Research areas
- Commercial real estate asset pricing
- Term structure of interest rates and monetary policy
- Joint estimation of macroeconomic and asset pricing models
- Risk factor identification using information from prices and derivatives
- Long-run risk and continuation-value computations for regime-switching VARs
- commercial-real-estate-pricing-regimes
- markov-switching-term-structure-models
Key papers
- leather-sagi-markov-switching-cre-asset-pricing — co-author on the central paper of the project: a Markov-switching rational expectations CRE asset pricing model jointly estimated against treasury yields and CRE cap rates and NOI growth.
- riccati-equations-leather-sagi — internal derivation of the Riccati recursions for the regime-switching CRE model. Section 6 (long-run variance for the unconditional continuation value) is explicitly attributed to working notes by J. Sagi.
- leather-sagi-constrained-optimization-benchmark-54d — 2026 co-authored technical note casting the CRE estimation task as a 54-D constrained stochastic optimization benchmark for external optimization research.
- design-brief-global-optimization-pipeline — 2026-04-10 internal design brief for the global optimization pipeline (PI role).
- synthesis-final-day-sprint-decisions — 2026-04-12 synthesis memo closing Exp 10/11/12 (PI role).
Recent work
- Co-author of the Leather–Sagi CRE asset pricing paper with David Leather (Chapman University).
- Working notes on closed-form long-run variance for regime-switching VARs,
used as the analytic foundation for the dividend-strip continuation value
Q_j^*. - Earlier work (Chiang–Hughen–Sagi 2015, “Estimating oil risk factors using information from equity and derivatives markets”) provides the methodological precedent that joint estimation across multiple asset classes can sharpen factor identification at the cost of pricing-error erosion on any single asset class — the same trade-off the central paper documents when adding CRE prices to a TSM-only baseline.
Collaborators
- david-leather (Chapman University) — lead author on the central Markov-switching CRE asset pricing paper and contributor to the Riccati / no-bubble derivation.
- I-Hsuan Ethan Chiang, William K. Hughen — co-authors on the 2015 oil pricing paper (referenced as an instance of the same identification trade-off).
My notes
Jacob Sagi is the second author of the project’s central paper.
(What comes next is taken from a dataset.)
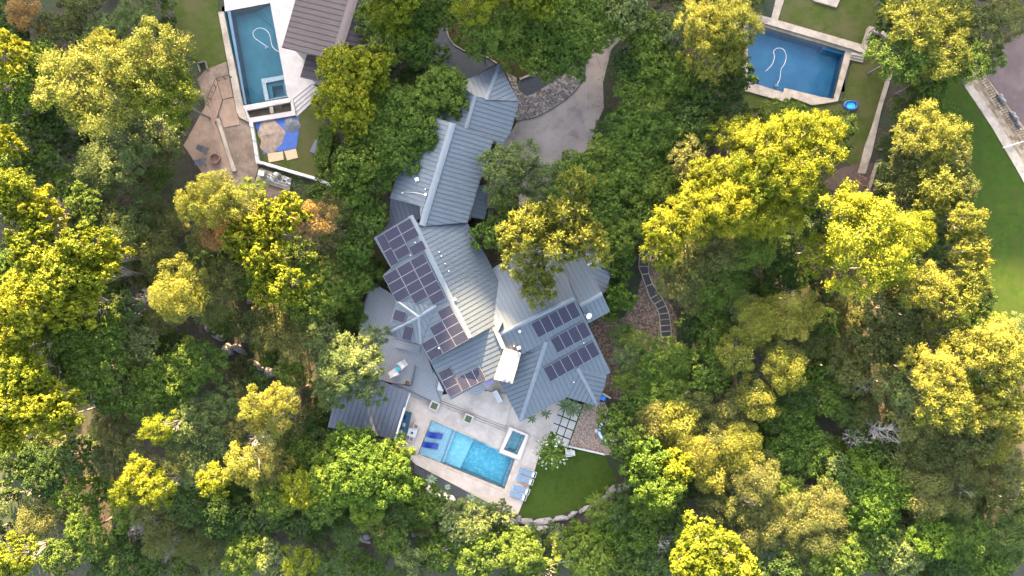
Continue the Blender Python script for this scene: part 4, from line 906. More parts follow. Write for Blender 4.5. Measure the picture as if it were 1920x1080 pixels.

The “fit erodes when more assets are added to the joint estimation” observation (referenced explicitly in the central paper as the standard pattern from Chiang–Hughen–Sagi 2015) is one of his earlier methodological contributions and frames how the central paper interprets the trade-off between treasury pricing accuracy and the CRE-driven gain in monetary-policy regime identification.
His contribution to the Riccati derivation note is concentrated in Section 6,
where the closed-form long-run variance for δ' x_t under the regime-switching
VAR is derived via stacking the first-moment recursion into the 3S × 3S
total persistence matrix K and exploiting the identity Π^U (Π − Π^U) = 0
to handle the singular (I − Π). This long-run variance is the building
block for both the cumulant form of the no-bubble condition and for the
unconditional dividend strip values used in the continuation Q_j^*.